Abbiamo visitato anche Montalto e Rose, le loro bellezze 
A Montalto, Abbiamo individuato in particolare un’opera Poco valorizzato e dimenticate : splendido trittico di proprietà delle Suore Minime della Passione di Nostro Signore,  adottato in questo progetto.  Suor Emma, ovvero Teresa Bibiani con il permesso della Superiore Suor Paola il cui nome anagrafico è Rosaria Pennisi ci ha accpagnati a visionarlo. Lo spettacolo iniziale è stato scoraggiante. L’’opera era allocata in una chiesa dismessa con scale fatiscenti e soffitti cadenti. ma, tra polvere e calcinacci ci è apparsa in tutta la sua bellezza questo meraviglioso trittico, raffigurante due distinte figure della Madonna e Santa Chiara, segnati dall’usura del tempo e delle condizioni atmosferiche.
Oggi le suore sono state costrette a togliere le tele dalla loro splendida cornice e trasportarle nel loro istituto, il solo modo che avevano per proteggerle.

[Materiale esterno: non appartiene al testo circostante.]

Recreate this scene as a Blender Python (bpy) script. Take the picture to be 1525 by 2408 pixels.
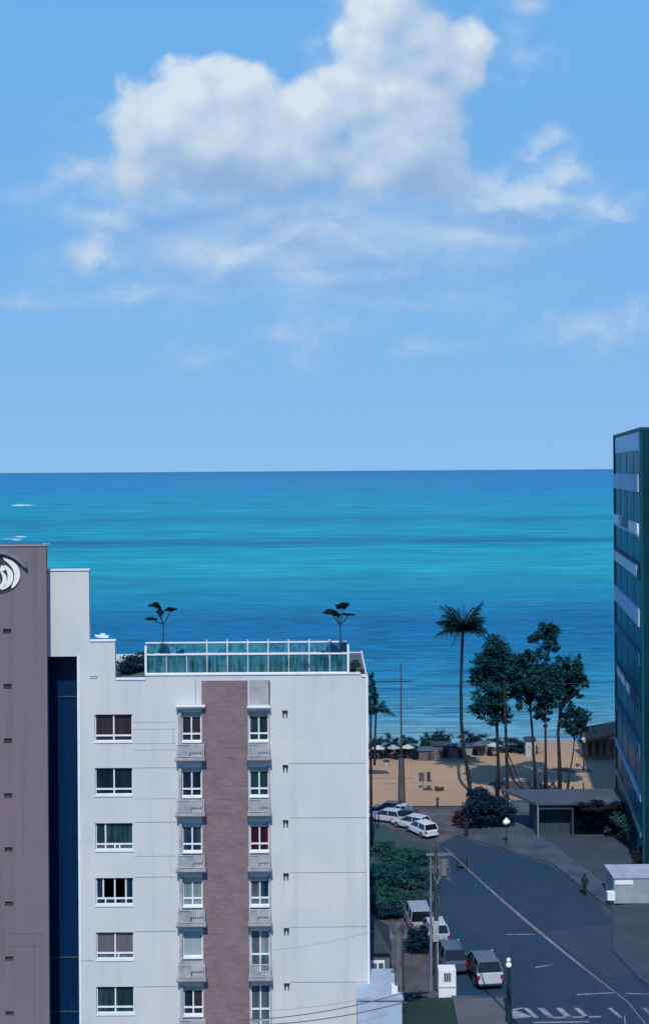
import bpy, bmesh, math, random
from mathutils import Vector, Matrix
random.seed(7)
R = math.radians
for o in list(bpy.data.objects): bpy.data.objects.remove(o)
sc = bpy.context.scene
COL = sc.collection
# ------------------------------------------------------------------ camera
F, H, ROLL, CX, HY = 3000.0, 30.0, 0.0066, 762.5, 1106.0   # focal length in units of a 1525-wide frame, eye height
cam_d = bpy.data.cameras.new('camera'); cam = bpy.data.objects.new('camera', cam_d); COL.objects.link(cam)
cam_d.sensor_fit = 'HORIZONTAL'; cam_d.sensor_width = 36; cam_d.lens = 36*F/1525
cam_d.shift_y = -98/1525; cam_d.clip_start = 1; cam_d.clip_end = 90000
cam.location = (0, 0, H); cam.rotation_euler = (math.pi/2, ROLL, 0)
sc.camera = cam
sc.cycles.max_bounces = 5; sc.cycles.diffuse_bounces = 2; sc.cycles.glossy_bounces = 2
sc.view_settings.view_transform = 'Standard'; sc.view_settings.look = 'None'
sc.view_settings.exposure = 0.0; sc.view_settings.gamma = 1; sc.view_settings.use_curve_mapping = False
# ------------------------------------------------------------------ sun
SUN_EL, SUN_AZ = R(49), R(184)
sd = bpy.data.lights.new('sun', 'SUN'); sd.energy = 3.6; sd.angle = R(0.6); sd.color = (1.0, .93, .84)
sun = bpy.data.objects.new('sun', sd); COL.objects.link(sun)
sv = Vector((math.sin(SUN_AZ)*math.cos(SUN_EL), math.cos(SUN_AZ)*math.cos(SUN_EL), math.sin(SUN_EL)))
sun.rotation_euler = sv.to_track_quat('Z', 'Y').to_euler(); sun.location = (-60, -60, 90)
# ------------------------------------------------------------------ world: sky with clouds
W = bpy.data.worlds.new('World'); sc.world = W; W.use_nodes = True

DIMS = ['2D']                              # the sky is evaluated on a plane of directions, surfaces in 3D
class NT:
    def __init__(s, tree): s.t = tree; s.n = tree.nodes; s.l = tree.links
    def new(s, typ, **kw):
        x = s.n.new(typ)
        for k, v in kw.items(): setattr(x, k, v)
        return x
    def put(s, node, idx, v):
        if v is None: return
        if isinstance(v, bpy.types.NodeSocket): s.l.new(v, node.inputs[idx])
        else: node.inputs[idx].default_value = v
    def m(s, op, a, b=None, c=None, clamp=False):
        x = s.new('ShaderNodeMath', operation=op, use_clamp=clamp)
        s.put(x, 0, a); s.put(x, 1, b); s.put(x, 2, c); return x.outputs[0]
    def v(s, op, a, b=None):
        x = s.new('ShaderNodeVectorMath', operation=op); s.put(x, 0, a); s.put(x, 1, b)
        return x.outputs['Value'] if op in ('LENGTH', 'DOT_PRODUCT') else x.outputs[0]
    def mix(s, fac, a, b, blend='MIX'):
        x = s.new('ShaderNodeMix', data_type='RGBA', blend_type=blend)
        s.put(x, 0, fac); s.put(x, 6, a); s.put(x, 7, b); return x.outputs[2]
    def noise(s, vec, scale, detail=4, rough=.55, dist=0.0, col=False, dims='3D'):
        x = s.new('ShaderNodeTexNoise', noise_dimensions=DIMS[0] if dims=='3D' else dims)
        if vec is not None: s.l.new(vec, x.inputs['Vector'])
        x.inputs['Scale'].default_value = scale; x.inputs['Detail'].default_value = detail
        x.inputs['Roughness'].default_value = rough; x.inputs['Distortion'].default_value = dist
        return x.outputs['Color' if col else 'Fac']
    def rng(s, v, a, b, c=0.0, d=1.0, smooth=True):
        x = s.new('ShaderNodeMapRange', interpolation_type='SMOOTHSTEP' if smooth else 'LINEAR')
        for i, q in enumerate((v, a, b, c, d)): s.put(x, i, q)
        return x.outputs[0]
    def ramp(s, fac, stops, interp='LINEAR'):
        x = s.new('ShaderNodeValToRGB'); cr = x.color_ramp; cr.interpolation = interp
        while len(cr.elements) < len(stops): cr.elements.new(0.5)
        for e, (p, c) in zip(cr.elements, stops): e.position = p; e.color = (*c[:3], 1)
        s.l.new(fac, x.inputs[0]); return x.outputs[0]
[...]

 la dott.ssa Pamela Ferraro,poi, a Montalto Uffugo ci ha ben accolto con grande professionalità nel comune, facendoci visitare e scoprire il museo di Ruggero Leoncavallo.

Altra bellissima esperienza è stata per noi visitare il Comune di Castiglione Cosentino. Accolti da Sindaco onorevole Salvatore Magaro, che ha organizzato in modo impeccabile le visite nelle botteghe artigiane e in particolare nell'officina dei fabbri………..  Ci hanno mostrato la lavorazione del ferro, con l'incudine, il martello e il fuoco, come una volta. Tutto rigorosamente a mano. Di contro ci hanno mostrato anche i modernissimi infissi in alluminio che rendono che ha l'abitazione di classe energetica A. E poi dei loro modelli di panchine che diventano all'occorrenza tavoli. Un'esperienza toccante, come quella nella chiesa dei santi Nicolò e Biagio restaurata dopo anni difficili, con delle colonne imponenti, presenta dei veri e propri tesori, che don Salvatore Buccieri ci ha mostrato con dovizia di particolari che abbiamo riportato sul nostro data base. Consigliamo di visitarla. 

Nel modulo reclamami ”(Reperimento e classificazione materica antichi manufatti), abbiamo visitato il museo del Rame e degli Antichi Mestieri” di Tessano e la “filanda, antichi mestieri, falegnameria” a Dipignano che vantano  con una raccolta di più di diecimila pezzi e  con centinaia di visitatori all'anno. Ad accoglierli due professionali guide che hanno spiegato con minuzia di particolari e il dott. Guglielmo Guzzo che ha accolto la scolaresca con molto entusiasmo.. “è stato bellissimo vedere dal vivo i lavori che si svolgevano una volta. A Tessano abbiamo visto la rappresentazione della lavorazione dell'uva per ricavare il vino, il mulino trainato dal mulo gli aratri per coltivare i terreni come quello a "votasacco", tutti gli strumenti del farmacista, del calzolaio, del sarto, del barbiere, del cestaio fabbro e l'esposizione di varie trappole per gli animali, finanche l'angolo del maiale.). Nell'area di Dipignano l'allestimento che mi ha colpito di più è stato quello dei "Quadarari" perchè è proprio da Dipignano che nasce il Girovagare dei "Quadarari. In questo museo abbiamo vissuto un viaggio nelle nostre Origini, la nostra Storia. Le foto sono dell’alunno Jason

Altra tappa, del nostro percorso, è stata la visita al Museo degli antichi mestieri e al Comune di Rose. Lì il nuovo sindaco, Roberto Barbieri, alla presenza Salvatore Liguori assessore alle politiche agricole e forestazione, ci ha accolto illustrandoci gli  scavi archeologici e la famosissima statuetta Kore. Nella e nel museo degli antichi mestieri, poi, accompagnati dalla dott.ssa Giulietta Coscarelli,  abbiamo approfondito gli oggetti che si utilizzavano una volta,  tra cui il telaio, molto antico, col quale le mamme trssevano il corredo per le figlie, e altri oggetti quali il rastrello, a sula, u crivu (cestino che serviva per trasportare il grano), u timpagnu, u stricaturu per lavare i panni a mano e a quadara nella quale si cucinava la carne di maiale, in particolare i frittuli.